Data
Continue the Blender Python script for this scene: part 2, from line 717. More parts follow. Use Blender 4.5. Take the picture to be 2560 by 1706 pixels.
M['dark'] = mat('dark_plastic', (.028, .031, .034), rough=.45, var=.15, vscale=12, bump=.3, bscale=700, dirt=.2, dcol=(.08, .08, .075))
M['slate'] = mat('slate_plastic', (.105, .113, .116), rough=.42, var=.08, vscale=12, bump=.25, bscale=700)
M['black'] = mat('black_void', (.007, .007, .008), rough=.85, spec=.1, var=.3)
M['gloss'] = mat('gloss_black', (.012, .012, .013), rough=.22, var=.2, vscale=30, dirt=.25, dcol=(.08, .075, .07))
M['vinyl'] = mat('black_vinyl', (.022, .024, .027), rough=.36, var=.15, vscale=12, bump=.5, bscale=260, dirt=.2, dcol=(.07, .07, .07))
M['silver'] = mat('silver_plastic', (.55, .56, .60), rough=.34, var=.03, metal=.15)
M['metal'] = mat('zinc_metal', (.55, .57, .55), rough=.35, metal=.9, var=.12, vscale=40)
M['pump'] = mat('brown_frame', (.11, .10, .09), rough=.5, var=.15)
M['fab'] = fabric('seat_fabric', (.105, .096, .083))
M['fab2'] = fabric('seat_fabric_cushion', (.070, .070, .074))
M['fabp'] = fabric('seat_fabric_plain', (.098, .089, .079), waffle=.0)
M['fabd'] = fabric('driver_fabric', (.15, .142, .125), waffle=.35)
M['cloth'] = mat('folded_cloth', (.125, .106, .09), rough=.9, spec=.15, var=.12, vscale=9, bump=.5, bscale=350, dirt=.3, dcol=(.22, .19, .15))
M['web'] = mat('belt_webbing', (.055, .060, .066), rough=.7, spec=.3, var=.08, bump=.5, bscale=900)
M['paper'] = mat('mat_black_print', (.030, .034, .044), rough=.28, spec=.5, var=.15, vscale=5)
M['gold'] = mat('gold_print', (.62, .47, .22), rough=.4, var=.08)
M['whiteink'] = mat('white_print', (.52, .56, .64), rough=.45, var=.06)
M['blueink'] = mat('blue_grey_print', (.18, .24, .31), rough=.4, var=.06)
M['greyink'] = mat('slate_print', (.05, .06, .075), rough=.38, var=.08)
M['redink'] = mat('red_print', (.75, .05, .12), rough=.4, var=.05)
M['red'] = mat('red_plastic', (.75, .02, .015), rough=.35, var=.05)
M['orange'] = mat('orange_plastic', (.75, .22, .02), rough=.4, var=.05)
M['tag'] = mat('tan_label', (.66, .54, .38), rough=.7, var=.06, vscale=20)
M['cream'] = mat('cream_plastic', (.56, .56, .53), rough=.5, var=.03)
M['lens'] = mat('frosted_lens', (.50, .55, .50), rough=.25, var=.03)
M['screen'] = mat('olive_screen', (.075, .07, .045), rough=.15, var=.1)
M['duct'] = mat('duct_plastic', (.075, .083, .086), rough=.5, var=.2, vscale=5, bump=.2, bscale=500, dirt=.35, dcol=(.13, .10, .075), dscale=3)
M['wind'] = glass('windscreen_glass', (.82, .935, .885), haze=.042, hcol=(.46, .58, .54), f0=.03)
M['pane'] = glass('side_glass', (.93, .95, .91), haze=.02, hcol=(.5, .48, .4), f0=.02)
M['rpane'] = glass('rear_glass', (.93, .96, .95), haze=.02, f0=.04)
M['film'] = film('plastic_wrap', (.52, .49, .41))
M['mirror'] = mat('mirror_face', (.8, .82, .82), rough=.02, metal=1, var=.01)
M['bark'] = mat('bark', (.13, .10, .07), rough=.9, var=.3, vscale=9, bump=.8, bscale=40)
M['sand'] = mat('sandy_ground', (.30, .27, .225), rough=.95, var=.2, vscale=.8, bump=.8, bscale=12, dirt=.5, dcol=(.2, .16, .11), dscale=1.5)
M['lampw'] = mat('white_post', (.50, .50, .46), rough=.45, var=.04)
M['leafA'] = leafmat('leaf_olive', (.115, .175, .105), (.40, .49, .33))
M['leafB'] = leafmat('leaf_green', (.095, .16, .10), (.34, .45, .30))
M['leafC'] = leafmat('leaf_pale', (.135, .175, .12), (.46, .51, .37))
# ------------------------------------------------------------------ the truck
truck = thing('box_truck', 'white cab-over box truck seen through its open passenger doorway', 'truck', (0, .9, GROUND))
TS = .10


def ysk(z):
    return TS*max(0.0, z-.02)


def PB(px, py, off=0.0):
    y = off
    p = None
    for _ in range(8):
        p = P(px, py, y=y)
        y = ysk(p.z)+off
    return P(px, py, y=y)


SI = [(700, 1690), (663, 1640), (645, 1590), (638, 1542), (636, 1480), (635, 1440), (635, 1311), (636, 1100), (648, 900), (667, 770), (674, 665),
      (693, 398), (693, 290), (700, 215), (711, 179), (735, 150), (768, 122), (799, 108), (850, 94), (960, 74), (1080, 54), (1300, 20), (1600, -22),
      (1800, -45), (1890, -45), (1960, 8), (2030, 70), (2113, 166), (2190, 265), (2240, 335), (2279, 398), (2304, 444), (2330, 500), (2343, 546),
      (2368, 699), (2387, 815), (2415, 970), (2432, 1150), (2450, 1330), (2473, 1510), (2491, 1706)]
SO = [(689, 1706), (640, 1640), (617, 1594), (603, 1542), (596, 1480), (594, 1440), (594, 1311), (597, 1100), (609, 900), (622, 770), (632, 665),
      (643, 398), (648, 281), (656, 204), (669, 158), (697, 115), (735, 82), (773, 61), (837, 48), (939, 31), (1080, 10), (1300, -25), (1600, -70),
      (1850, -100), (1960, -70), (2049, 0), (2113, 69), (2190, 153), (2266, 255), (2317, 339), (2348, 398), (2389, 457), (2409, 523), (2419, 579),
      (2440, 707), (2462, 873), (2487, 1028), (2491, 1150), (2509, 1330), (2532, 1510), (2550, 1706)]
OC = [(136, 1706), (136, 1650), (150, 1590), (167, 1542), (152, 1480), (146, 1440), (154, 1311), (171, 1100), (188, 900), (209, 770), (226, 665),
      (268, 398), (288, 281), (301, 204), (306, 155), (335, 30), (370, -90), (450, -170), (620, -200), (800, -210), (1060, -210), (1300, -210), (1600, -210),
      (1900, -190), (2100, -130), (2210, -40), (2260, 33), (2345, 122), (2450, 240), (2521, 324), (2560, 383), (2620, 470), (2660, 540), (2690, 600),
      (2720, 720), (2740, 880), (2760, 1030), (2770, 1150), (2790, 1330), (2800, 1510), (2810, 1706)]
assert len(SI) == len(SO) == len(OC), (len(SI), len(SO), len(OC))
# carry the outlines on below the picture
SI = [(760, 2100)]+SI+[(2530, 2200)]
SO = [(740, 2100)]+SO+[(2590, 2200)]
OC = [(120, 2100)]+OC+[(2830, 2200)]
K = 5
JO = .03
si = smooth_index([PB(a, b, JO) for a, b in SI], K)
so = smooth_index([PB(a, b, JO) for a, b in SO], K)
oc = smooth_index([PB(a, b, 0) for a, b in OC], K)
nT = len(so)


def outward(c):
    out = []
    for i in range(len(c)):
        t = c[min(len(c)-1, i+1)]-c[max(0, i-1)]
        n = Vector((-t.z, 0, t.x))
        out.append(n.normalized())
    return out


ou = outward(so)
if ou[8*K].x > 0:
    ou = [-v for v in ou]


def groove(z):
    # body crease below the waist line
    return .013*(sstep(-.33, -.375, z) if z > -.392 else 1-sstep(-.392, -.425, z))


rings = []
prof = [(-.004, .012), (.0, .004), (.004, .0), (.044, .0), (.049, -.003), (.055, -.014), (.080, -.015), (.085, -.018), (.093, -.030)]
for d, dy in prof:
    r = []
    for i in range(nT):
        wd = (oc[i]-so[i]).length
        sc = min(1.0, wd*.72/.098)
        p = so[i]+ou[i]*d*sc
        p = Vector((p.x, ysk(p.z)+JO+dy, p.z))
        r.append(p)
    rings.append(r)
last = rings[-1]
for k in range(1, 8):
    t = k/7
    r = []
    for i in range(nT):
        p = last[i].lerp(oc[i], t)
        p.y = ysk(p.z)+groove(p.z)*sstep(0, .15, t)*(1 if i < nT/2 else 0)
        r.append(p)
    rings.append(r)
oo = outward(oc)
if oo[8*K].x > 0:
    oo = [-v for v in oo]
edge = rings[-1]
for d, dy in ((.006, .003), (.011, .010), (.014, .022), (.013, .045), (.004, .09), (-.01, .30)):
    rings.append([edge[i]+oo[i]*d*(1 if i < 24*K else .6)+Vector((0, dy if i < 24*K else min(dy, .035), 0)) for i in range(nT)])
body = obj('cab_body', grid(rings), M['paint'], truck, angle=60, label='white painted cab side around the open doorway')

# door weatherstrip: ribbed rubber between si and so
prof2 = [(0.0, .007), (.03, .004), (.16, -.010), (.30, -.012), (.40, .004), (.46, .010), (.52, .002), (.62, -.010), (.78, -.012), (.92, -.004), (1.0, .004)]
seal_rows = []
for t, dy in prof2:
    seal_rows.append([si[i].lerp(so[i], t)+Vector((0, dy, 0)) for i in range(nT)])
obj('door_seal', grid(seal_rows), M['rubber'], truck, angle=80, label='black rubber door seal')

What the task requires
Pull out every line containing "picture".

Answer to this exercise
Continue the Blender Python script for this scene: part 2, from line 717. More parts follow. Use Blender 4.5. Take the picture to be 2560 by 1706 pixels.
# carry the outlines on below the picture